Machine learning as a new strategy for designing surface acoustic wave resonators

Abstract

Surface Acoustic Wave (SAW) technology has been widely applied in the fields such as communication and sensing. The performance of SAW devices is significantly influenced by designs of their key component, Interdigital Transducers (IDTs), and thus Coupling of Modes (COM) theory has been used as one of the most employed design tools for SAW devices due to its fast computational speed. Accuracy of this model is primarily dependent upon the COM parameters, but the traditional approach to obtain these parameters is heavily relied on accuracy of the input material properties, which has become a key issue for successful applications of this model. This paper proposed a new strategy to utilize the results obtained from the COM model as a dataset and then employ five different machine learning models for performing regression analysis and accurately extracting the COM parameters. To validate the accuracy of this approach, experimental verifications were performed using a 128°Y-X LiNbO3 based SAW resonator as an example.
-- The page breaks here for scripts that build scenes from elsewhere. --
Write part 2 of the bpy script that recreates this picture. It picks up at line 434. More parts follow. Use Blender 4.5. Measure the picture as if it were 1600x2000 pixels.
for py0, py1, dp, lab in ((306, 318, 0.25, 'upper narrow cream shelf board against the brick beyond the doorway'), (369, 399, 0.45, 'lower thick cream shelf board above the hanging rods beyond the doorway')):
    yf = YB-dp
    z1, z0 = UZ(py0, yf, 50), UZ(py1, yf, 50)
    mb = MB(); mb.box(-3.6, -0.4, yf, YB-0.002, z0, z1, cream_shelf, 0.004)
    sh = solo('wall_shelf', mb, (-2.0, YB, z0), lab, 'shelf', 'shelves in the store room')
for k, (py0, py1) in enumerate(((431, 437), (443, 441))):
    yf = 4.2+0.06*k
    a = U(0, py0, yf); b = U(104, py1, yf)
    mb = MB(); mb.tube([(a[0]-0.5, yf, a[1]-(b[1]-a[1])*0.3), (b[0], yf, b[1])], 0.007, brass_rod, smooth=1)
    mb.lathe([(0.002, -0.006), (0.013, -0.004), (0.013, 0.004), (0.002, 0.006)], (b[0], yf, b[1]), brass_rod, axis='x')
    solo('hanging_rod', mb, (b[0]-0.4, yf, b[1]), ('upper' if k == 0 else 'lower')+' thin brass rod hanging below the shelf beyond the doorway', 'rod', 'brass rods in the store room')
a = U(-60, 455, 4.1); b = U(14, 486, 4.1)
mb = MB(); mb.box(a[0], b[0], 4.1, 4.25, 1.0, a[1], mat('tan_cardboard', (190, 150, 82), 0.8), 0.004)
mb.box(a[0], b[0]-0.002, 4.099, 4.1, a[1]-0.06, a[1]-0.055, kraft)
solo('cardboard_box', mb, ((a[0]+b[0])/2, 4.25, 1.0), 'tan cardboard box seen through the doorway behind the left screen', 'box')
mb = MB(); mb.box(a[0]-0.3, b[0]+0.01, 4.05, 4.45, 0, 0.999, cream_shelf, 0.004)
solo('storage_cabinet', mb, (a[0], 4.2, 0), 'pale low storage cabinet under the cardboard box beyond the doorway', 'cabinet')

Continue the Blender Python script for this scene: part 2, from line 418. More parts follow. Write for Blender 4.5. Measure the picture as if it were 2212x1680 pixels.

The machine learning model with the best predictive performance, i.e., Extreme Gradient Boosting, was used to predict the COM parameters corresponding to experimental results, which were subsequently used in conjunction with the COM model for further calculations and comparisons with the experimental results. Results showed that the calculated results exhibit the same trend of resonance Q-values as the experimental results, demonstrating its effective solution for accurately extracting COM parameters.